6. Thinking user personas = demographics 

Psychographic segmentation digital marketing strategy customer segmentation Demographic segmentation

See the difference? Sourced from  Hurree

Demographic information is important, but it is not the only thing that should be inserted in your user personas. What makes a user persona powerful is the psychographic information that was discovered during the conversations with the end-users, sales teams and anyone who interacts with the end-users. Make sure to research into questions such as what the end-user is doing, their average day, challenges, hobbies and any other information which would be useful.

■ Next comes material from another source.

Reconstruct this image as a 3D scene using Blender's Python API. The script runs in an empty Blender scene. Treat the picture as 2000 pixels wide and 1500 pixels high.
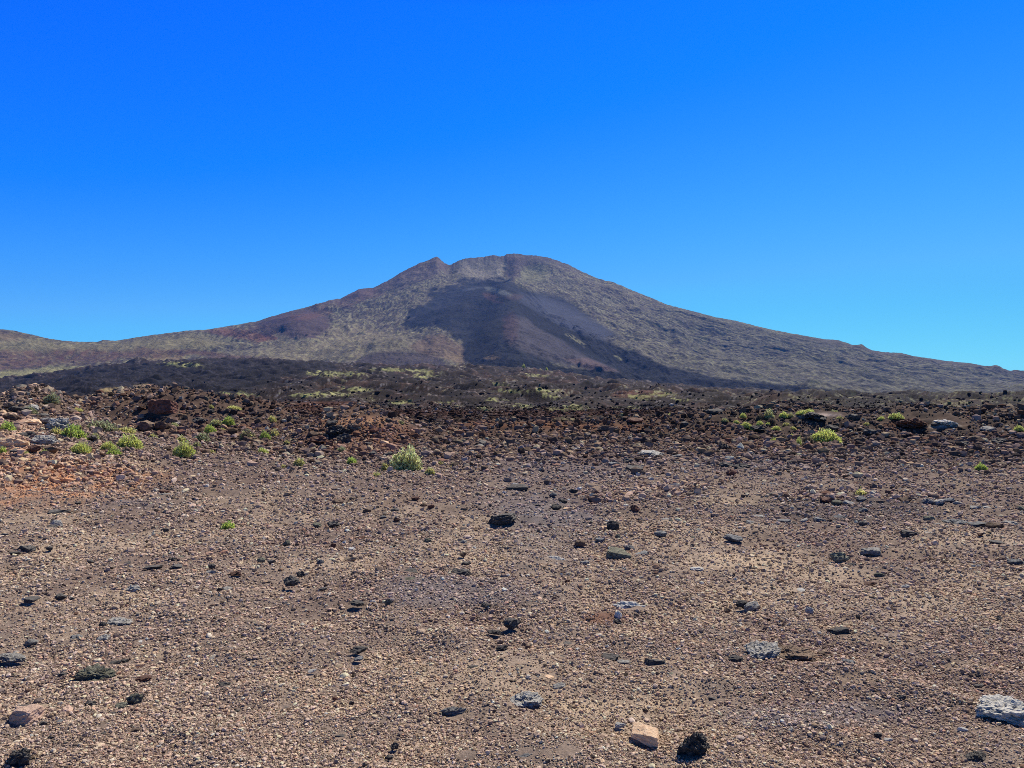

7. Creating personas and not using them

putting personas to work

Put them up where you can see them. Sourced from –  UXbooth

This is a cardinal sin in my opinion and there is nothing worse than creating a persona that gathers dust (the personas made on assumptions and not data-backed research comes close). Remember that creating user personas involve a sizable amount of work and can go a long way towards the success of your product. Keeping these user personas at the forefront of everything related to the product is therefore useful and helps keep the product user-focused. 

Having trouble remembering the personas? A handy trick I’ve found useful is to print them and stick them up on the walls and/or wherever I and the team will be working on. Just make sure these don’t get mixed with the negative personas!


I am as you might have guessed a big fan of user personas as I’ve seen how they shape the product creation. The right user persona can change the trajectory of a product from beginning to end and give rise to a product the actual users will love. I’ve also heard horror stories from other designers on how products earmarked as successes flopped due to bad data collection and interpretation. 

Creating user personas isn’t easy, but it is definitely a worthwhile investment, provided you do it right. I hope this piece of writing helps you do exactly that.